Mickey Graham admits Cavan will be in trouble if they focus too much on one Donegal player

Focus on Michael Murphy or any one Donegal player in today’s Ulster final and Cavan will be in trouble, warns Breffni boss Mickey Graham.

Murphy was superb in Donegal’s impressive semi-final win over Tyrone and usually when the captain calls the tune as he did against the Red Hands two weeks ago, Donegal win.

Asked about his plans for curbing Murphy’s influence in today’s 29,000 sellout at Clones, and Graham quipped: “What will I do with Michael Murphy? I’ll tie him up.

“Look, Michael is probably the best player in the country at the moment, his all-round game is excellent and it is going to be a big ask for us to keep him quiet for 70 minutes.

“But they have a lot of quality all over the field and Michael Murphy is only one of many problems we will have in the final.

“We have to focus on our own performance, trust ourselves and make sure that we play to our strengths - then hopefully we can come out on the right side of the individual battles.”

Graham and his assistants Dermot McCabe and Martin Corey have got their match-ups right so far in what’s been one of the best Ulster championships in years.

Players like Dara McVeety, Niall Murray, Conor Moynagh, Killian Clarke and Gearoid McKiernan have excelled at different times but it has been the all-round collective which has carried the Breffni blue back to an Ulster final for the first time since 2001.

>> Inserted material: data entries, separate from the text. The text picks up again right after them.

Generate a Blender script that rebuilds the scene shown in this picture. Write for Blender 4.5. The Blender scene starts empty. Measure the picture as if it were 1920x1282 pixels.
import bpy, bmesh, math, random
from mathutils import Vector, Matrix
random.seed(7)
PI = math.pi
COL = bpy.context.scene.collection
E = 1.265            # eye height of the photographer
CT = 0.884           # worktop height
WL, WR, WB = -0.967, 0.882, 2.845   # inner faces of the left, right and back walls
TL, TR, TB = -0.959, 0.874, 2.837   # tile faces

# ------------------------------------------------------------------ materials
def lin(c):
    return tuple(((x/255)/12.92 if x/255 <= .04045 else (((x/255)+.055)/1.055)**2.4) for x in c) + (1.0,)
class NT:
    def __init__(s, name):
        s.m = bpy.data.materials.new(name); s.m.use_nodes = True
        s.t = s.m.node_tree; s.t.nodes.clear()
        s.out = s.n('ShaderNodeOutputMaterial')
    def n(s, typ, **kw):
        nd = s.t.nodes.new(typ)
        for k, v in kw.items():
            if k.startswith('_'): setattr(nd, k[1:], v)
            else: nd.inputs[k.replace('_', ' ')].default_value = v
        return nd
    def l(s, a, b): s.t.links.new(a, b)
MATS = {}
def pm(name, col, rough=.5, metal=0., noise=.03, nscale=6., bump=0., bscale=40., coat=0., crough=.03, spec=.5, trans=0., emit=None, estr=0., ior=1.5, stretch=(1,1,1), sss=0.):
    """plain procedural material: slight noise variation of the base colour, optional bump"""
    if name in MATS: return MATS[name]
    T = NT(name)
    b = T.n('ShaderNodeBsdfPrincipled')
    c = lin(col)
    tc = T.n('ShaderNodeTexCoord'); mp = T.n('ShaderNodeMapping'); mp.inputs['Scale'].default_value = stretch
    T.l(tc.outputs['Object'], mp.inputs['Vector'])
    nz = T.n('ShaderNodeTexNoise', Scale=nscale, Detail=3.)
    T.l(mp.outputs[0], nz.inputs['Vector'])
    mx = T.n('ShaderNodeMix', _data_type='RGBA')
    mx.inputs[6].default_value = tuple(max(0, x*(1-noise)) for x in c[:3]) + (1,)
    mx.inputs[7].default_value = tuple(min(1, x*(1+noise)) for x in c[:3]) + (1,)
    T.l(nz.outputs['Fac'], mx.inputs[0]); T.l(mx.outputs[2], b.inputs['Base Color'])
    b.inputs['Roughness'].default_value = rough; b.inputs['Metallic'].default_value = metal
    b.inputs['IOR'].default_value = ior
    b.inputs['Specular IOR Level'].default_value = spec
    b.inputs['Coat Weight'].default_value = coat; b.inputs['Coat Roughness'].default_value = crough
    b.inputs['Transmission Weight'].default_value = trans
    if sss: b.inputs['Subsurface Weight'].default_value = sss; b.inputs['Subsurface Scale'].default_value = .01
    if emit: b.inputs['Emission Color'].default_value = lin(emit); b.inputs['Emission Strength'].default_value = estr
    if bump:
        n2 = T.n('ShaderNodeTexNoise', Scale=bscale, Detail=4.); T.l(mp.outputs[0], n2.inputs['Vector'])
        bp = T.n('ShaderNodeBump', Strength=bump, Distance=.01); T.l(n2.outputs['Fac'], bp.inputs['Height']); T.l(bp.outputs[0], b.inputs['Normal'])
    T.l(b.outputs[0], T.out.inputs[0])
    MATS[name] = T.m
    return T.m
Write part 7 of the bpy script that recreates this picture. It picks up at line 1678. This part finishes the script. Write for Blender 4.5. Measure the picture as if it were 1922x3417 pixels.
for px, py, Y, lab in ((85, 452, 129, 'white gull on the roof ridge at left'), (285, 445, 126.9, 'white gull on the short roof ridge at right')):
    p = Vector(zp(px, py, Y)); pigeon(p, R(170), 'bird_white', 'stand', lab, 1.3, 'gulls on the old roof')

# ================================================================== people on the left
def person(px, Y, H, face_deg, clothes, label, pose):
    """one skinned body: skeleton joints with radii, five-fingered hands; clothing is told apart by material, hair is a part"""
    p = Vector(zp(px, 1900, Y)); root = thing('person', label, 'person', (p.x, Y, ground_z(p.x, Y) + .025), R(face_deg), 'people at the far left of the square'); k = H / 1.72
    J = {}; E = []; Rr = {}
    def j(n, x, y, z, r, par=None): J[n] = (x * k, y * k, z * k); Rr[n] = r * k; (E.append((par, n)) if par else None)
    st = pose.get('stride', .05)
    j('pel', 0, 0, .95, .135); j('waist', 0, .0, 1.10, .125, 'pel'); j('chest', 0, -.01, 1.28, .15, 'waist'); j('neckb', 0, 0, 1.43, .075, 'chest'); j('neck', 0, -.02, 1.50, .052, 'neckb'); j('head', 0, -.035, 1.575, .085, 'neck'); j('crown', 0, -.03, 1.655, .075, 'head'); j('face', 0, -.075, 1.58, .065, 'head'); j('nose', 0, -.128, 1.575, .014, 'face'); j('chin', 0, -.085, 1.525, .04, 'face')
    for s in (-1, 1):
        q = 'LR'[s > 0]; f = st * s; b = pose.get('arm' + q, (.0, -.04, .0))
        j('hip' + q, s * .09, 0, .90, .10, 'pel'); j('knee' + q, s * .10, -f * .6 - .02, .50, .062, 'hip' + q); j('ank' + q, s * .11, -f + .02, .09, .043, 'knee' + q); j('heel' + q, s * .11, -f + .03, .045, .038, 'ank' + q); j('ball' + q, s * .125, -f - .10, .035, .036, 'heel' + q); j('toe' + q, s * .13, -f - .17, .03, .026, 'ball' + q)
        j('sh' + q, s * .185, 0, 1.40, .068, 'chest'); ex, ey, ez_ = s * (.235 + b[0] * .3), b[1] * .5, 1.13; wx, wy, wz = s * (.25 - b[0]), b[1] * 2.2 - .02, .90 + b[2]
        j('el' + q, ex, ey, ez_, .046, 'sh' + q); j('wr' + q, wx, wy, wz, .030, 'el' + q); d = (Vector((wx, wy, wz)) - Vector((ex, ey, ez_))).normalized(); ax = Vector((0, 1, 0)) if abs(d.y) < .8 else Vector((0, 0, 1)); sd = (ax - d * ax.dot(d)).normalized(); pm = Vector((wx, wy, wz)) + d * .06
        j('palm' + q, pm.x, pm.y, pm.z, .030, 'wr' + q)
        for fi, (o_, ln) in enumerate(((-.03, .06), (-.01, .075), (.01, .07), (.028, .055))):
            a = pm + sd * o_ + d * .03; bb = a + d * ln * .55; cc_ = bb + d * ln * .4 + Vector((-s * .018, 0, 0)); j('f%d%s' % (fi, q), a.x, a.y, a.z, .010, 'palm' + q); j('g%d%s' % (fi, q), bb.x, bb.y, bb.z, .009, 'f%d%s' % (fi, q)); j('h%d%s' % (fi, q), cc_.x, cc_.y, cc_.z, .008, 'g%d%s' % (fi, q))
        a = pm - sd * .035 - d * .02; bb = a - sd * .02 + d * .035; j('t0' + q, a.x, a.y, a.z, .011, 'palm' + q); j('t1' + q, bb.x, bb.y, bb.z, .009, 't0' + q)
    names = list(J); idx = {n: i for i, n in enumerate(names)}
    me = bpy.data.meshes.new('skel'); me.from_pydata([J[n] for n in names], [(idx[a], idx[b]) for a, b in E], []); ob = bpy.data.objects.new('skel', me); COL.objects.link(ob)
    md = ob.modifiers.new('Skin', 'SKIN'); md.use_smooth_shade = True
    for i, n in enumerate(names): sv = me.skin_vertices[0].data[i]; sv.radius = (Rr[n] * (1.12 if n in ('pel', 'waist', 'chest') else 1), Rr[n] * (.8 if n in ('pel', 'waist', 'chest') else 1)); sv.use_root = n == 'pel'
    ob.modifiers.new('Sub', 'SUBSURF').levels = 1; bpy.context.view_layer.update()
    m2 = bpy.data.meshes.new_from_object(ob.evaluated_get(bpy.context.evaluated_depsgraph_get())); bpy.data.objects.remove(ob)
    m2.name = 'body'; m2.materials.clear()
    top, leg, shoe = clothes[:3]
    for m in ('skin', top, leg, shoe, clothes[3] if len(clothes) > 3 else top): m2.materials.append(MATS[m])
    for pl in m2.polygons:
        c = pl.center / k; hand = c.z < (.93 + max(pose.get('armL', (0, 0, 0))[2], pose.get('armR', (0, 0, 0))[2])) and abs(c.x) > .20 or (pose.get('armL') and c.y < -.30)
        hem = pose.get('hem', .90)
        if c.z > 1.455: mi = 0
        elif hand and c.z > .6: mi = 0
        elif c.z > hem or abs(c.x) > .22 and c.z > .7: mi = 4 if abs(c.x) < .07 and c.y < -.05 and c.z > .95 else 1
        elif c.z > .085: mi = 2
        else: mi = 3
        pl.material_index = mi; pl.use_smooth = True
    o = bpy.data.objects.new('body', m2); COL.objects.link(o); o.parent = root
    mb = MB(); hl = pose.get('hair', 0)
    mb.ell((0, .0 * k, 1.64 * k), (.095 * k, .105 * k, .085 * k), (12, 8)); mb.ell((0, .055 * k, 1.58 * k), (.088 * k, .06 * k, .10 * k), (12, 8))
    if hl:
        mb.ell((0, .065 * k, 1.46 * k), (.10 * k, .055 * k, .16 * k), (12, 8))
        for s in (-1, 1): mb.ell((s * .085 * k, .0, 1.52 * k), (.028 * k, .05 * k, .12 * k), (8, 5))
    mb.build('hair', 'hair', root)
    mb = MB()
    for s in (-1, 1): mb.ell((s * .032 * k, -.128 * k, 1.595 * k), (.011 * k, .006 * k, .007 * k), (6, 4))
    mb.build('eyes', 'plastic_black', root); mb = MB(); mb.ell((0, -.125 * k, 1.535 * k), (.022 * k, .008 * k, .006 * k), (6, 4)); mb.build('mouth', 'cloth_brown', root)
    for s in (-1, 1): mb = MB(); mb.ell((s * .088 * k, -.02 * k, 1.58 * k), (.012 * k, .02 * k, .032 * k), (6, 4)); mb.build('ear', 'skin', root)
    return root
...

Cavan’s Conor Moynagh with manager Mickey Graham (©INPHO/Tommy Dickson)

There has to be a concern that the occasion will prove to be too much for some Cavan players, as it was 12 months ago for Fermanagh who performed poorly against Donegal in last year’s provincial decider.

“It’s something we have to address because we know the occasion isn’t going to get to Donegal,” admitted Graham.

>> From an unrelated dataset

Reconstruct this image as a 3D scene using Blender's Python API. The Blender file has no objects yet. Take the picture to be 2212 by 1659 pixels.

“They have been there and done that, and this is their eighth final in nine years so it’s second nature to them.

“There are some days the players you expect to step up to the mark don’t, and others do, so you have to trust the lads you have and let focus on their own game, because they will cause Donegal headaches too.”

Donegal’s defence hasn’t been tested yet, though Fermanagh did expose gaps through the middle even if they failed to take a lot of the chances they created.

Tyrone’s direct game caused them no difficulty, but in the last few minutes when Tyrone ran at them, they were again chinks which Cavan will hope to expose.

Donegal look poised to make it back-to-back Ulster titles, but a Cavan win would be some story.

They are way out in front of the pack with 37 Ulster titles, but they’ve only won one – in 1997 – in the last 50 years.

“The hunger and the desire is still the same as it always was,” adds Graham, who won the Anglo Celt as a player in ‘97.

“Supporters have had nothing to shout about since we were last in the final 2001, and that is just too barren a spell for county of our tradition.”